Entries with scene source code
◇ ◇ ◇
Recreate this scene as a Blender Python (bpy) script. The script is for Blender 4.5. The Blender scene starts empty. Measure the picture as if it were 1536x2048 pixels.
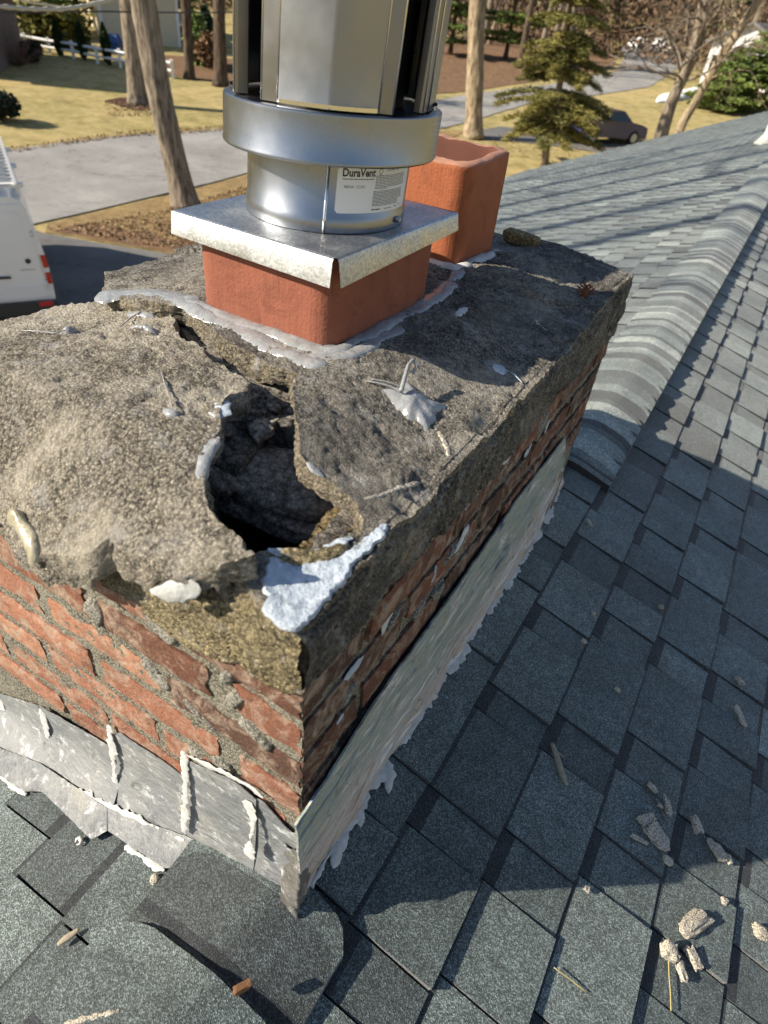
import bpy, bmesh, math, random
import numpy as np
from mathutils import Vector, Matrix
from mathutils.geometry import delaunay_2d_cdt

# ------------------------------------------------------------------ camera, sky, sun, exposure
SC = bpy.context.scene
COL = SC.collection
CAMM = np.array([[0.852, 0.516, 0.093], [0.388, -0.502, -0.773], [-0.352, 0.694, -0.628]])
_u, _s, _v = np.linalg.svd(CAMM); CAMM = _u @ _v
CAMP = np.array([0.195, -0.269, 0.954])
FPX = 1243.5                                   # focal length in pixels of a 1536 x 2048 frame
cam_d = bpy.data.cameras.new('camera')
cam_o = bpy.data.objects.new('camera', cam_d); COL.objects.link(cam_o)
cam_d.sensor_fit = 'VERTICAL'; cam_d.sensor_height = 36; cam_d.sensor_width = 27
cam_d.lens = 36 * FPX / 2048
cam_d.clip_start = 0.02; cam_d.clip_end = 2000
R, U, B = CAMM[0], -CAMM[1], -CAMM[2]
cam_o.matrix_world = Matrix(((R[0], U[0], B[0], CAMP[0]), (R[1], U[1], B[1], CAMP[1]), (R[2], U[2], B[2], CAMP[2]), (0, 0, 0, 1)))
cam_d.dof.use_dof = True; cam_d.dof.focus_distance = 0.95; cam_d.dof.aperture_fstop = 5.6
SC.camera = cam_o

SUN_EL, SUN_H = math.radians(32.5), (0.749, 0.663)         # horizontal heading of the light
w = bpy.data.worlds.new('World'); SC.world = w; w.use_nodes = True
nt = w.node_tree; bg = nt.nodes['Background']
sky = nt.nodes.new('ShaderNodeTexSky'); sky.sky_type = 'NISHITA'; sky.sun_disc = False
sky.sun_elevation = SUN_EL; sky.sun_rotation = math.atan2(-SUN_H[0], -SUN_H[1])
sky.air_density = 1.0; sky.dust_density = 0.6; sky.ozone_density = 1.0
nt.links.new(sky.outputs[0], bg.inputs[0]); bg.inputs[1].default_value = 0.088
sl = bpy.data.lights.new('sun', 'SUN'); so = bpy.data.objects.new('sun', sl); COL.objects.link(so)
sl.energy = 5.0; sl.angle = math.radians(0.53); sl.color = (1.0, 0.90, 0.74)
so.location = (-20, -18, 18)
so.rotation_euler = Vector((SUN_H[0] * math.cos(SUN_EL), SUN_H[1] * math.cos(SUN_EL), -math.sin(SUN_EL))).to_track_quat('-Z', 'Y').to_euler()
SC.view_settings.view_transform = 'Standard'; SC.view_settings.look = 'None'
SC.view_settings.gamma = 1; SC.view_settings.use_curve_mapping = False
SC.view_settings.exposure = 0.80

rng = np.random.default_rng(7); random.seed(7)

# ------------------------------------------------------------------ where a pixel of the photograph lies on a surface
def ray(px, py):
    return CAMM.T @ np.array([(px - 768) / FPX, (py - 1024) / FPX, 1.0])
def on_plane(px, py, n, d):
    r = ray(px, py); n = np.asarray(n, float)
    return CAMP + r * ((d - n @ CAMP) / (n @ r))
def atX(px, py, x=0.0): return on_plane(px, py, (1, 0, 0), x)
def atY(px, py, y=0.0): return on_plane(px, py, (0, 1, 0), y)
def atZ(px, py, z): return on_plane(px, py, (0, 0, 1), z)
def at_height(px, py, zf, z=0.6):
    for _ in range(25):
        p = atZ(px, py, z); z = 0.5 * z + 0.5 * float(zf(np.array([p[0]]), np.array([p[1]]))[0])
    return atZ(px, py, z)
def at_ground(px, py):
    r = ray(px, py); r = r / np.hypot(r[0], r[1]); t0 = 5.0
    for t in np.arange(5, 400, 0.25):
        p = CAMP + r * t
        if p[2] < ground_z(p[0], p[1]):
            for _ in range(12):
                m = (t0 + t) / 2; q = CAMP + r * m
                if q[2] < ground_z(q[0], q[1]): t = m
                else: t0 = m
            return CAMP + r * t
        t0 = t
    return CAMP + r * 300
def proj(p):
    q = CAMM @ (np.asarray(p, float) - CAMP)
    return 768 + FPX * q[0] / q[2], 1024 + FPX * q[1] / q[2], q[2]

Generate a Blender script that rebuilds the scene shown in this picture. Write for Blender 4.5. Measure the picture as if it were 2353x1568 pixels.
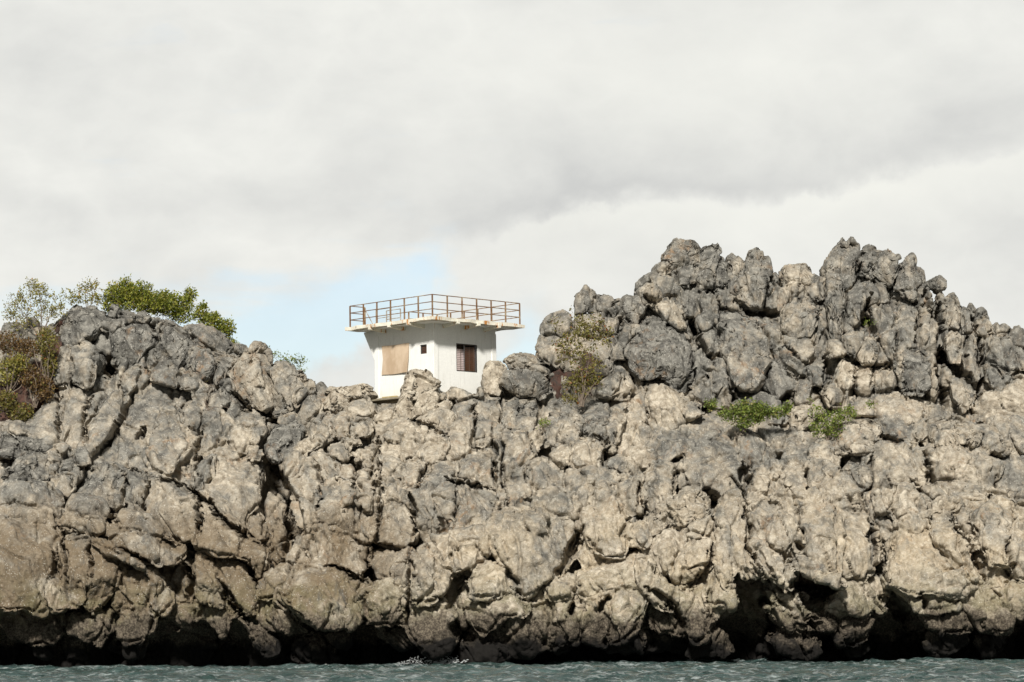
◇ ◇ ◇
### WHAT THE TASK ASKS
Restate every record exactly, please; do not copy the pictures.

### EXERCISE ANSWER
Recreate this scene as a Blender Python (bpy) script. The script is for Blender 4.5. The Blender scene starts empty. Measure the picture as if it were 1536x2048 pixels.
import bpy, bmesh, math, random
import numpy as np
from mathutils import Vector, Matrix
from mathutils.geometry import delaunay_2d_cdt

# ------------------------------------------------------------------ camera, sky, sun, exposure
SC = bpy.context.scene
COL = SC.collection
CAMM = np.array([[0.852, 0.516, 0.093], [0.388, -0.502, -0.773], [-0.352, 0.694, -0.628]])
_u, _s, _v = np.linalg.svd(CAMM); CAMM = _u @ _v
CAMP = np.array([0.195, -0.269, 0.954])
FPX = 1243.5                                   # focal length in pixels of a 1536 x 2048 frame
cam_d = bpy.data.cameras.new('camera')
cam_o = bpy.data.objects.new('camera', cam_d); COL.objects.link(cam_o)
cam_d.sensor_fit = 'VERTICAL'; cam_d.sensor_height = 36; cam_d.sensor_width = 27
cam_d.lens = 36 * FPX / 2048
cam_d.clip_start = 0.02; cam_d.clip_end = 2000
R, U, B = CAMM[0], -CAMM[1], -CAMM[2]
cam_o.matrix_world = Matrix(((R[0], U[0], B[0], CAMP[0]), (R[1], U[1], B[1], CAMP[1]), (R[2], U[2], B[2], CAMP[2]), (0, 0, 0, 1)))
cam_d.dof.use_dof = True; cam_d.dof.focus_distance = 0.95; cam_d.dof.aperture_fstop = 5.6
SC.camera = cam_o

SUN_EL, SUN_H = math.radians(32.5), (0.749, 0.663)         # horizontal heading of the light
w = bpy.data.worlds.new('World'); SC.world = w; w.use_nodes = True
nt = w.node_tree; bg = nt.nodes['Background']
sky = nt.nodes.new('ShaderNodeTexSky'); sky.sky_type = 'NISHITA'; sky.sun_disc = False
sky.sun_elevation = SUN_EL; sky.sun_rotation = math.atan2(-SUN_H[0], -SUN_H[1])
sky.air_density = 1.0; sky.dust_density = 0.6; sky.ozone_density = 1.0
nt.links.new(sky.outputs[0], bg.inputs[0]); bg.inputs[1].default_value = 0.088
sl = bpy.data.lights.new('sun', 'SUN'); so = bpy.data.objects.new('sun', sl); COL.objects.link(so)
sl.energy = 5.0; sl.angle = math.radians(0.53); sl.color = (1.0, 0.90, 0.74)
so.location = (-20, -18, 18)
so.rotation_euler = Vector((SUN_H[0] * math.cos(SUN_EL), SUN_H[1] * math.cos(SUN_EL), -math.sin(SUN_EL))).to_track_quat('-Z', 'Y').to_euler()
SC.view_settings.view_transform = 'Standard'; SC.view_settings.look = 'None'
SC.view_settings.gamma = 1; SC.view_settings.use_curve_mapping = False
SC.view_settings.exposure = 0.80

rng = np.random.default_rng(7); random.seed(7)

# ------------------------------------------------------------------ where a pixel of the photograph lies on a surface
def ray(px, py):
    return CAMM.T @ np.array([(px - 768) / FPX, (py - 1024) / FPX, 1.0])
def on_plane(px, py, n, d):
    r = ray(px, py); n = np.asarray(n, float)
    return CAMP + r * ((d - n @ CAMP) / (n @ r))
def atX(px, py, x=0.0): return on_plane(px, py, (1, 0, 0), x)
def atY(px, py, y=0.0): return on_plane(px, py, (0, 1, 0), y)
def atZ(px, py, z): return on_plane(px, py, (0, 0, 1), z)
def at_height(px, py, zf, z=0.6):
    for _ in range(25):
        p = atZ(px, py, z); z = 0.5 * z + 0.5 * float(zf(np.array([p[0]]), np.array([p[1]]))[0])
    return atZ(px, py, z)
def at_ground(px, py):
    r = ray(px, py); r = r / np.hypot(r[0], r[1]); t0 = 5.0
    for t in np.arange(5, 400, 0.25):
        p = CAMP + r * t
        if p[2] < ground_z(p[0], p[1]):
            for _ in range(12):
                m = (t0 + t) / 2; q = CAMP + r * m
                if q[2] < ground_z(q[0], q[1]): t = m
                else: t0 = m
            return CAMP + r * t
        t0 = t
    return CAMP + r * 300
def proj(p):
    q = CAMM @ (np.asarray(p, float) - CAMP)
    return 768 + FPX * q[0] / q[2], 1024 + FPX * q[1] / q[2], q[2]

Generate a Blender script that rebuilds the scene shown in this picture. Write for Blender 4.5. Measure the picture as if it were 2353x1568 pixels.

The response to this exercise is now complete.